New York University School of Law Professor Melissa Murray argued on MSNBC in January that Congress is too politically polarized, and lawmakers don't have the time to pass all the regulations that protect people. Likewise, she said, lawmakers don’t have the expertise to regulate effectively. 

“Imagine Marjorie Taylor Green making decisions about particulate matter,” Murray said, referring to the Republican representative from Georgia. Murray, who specializes in constitutional law, family law, criminal law, and reproductive rights and justice is a former clerk for Sonia Sotomayor, then of the U.S. Court of Appeals for the Second Circuit. Justice Sotomayor joined Justice Kagan's dissent in the case.

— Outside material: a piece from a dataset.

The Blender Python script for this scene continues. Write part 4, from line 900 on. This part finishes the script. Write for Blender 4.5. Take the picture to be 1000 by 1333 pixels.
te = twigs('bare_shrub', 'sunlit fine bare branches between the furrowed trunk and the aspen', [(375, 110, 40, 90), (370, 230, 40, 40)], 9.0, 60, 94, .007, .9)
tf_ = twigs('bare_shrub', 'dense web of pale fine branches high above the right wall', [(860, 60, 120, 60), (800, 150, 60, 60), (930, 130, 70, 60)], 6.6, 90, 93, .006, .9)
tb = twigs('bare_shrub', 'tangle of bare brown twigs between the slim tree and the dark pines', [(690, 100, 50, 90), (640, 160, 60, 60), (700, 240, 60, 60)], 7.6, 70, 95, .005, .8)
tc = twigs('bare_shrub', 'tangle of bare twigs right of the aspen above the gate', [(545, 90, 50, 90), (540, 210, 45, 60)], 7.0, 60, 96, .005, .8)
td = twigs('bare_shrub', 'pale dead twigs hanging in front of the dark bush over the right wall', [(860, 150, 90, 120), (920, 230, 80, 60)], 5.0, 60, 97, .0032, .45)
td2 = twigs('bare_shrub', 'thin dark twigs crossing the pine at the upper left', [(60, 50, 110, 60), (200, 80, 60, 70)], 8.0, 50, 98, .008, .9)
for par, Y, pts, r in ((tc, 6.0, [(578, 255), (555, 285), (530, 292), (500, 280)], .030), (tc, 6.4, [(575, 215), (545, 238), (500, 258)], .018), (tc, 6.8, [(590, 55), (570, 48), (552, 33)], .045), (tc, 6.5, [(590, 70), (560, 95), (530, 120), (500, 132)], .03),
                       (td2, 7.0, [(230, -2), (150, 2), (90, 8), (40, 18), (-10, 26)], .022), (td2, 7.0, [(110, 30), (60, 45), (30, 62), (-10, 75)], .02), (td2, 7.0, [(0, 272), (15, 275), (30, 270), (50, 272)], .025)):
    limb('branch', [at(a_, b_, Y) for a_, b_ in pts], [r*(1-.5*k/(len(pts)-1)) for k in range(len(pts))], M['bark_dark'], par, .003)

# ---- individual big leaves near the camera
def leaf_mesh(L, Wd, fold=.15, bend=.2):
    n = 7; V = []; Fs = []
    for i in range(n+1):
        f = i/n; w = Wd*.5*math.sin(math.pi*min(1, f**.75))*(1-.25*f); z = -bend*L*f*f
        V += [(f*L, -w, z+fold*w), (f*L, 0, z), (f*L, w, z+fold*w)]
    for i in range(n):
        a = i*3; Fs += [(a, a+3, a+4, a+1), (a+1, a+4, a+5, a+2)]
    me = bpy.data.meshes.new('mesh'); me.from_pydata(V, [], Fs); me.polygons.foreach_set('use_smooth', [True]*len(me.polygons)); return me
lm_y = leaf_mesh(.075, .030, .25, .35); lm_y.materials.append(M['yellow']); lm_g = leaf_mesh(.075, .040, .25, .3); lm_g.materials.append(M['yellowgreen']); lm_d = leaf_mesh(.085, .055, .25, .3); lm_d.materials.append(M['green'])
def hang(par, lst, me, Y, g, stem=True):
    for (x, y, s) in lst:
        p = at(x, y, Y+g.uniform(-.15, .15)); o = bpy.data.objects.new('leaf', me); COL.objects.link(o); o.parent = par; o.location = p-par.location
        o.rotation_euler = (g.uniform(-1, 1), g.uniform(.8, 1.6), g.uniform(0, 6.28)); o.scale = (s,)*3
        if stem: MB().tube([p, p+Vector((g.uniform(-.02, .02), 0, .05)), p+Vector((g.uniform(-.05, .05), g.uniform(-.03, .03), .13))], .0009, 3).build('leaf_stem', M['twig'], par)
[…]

The EPA finalized rules on particulate matter in February, which critics say will raise costs for manufacturers, increase electricity rates and block new manufacturing facilities and infrastructure projects. Twenty-four states are now suing the EPA to block the rules

Supporters of the Supreme Court’s decision say that it will force Congress to assume its role in government as is outlined in the Constitution. 

In a thread on X, Sen. Mike Lee, R-Utah, said that Friday’s ruling will force Congress to “re-learn how to write real laws.” 

“For decades, Congress has relied on a lazy technique. Rather than enacting real laws, Congress has delegated much of its lawmaking power to unelected, unaccountable bureaucrats,” Lee said. 

Blackmon, the energy analyst, agreed the decision will place the onus of rulemaking back on Congress, and this will lead to sweeping changes in federal rulemaking. 

“The ramifications of this decision are going to be felt for decades,” Blackmon said.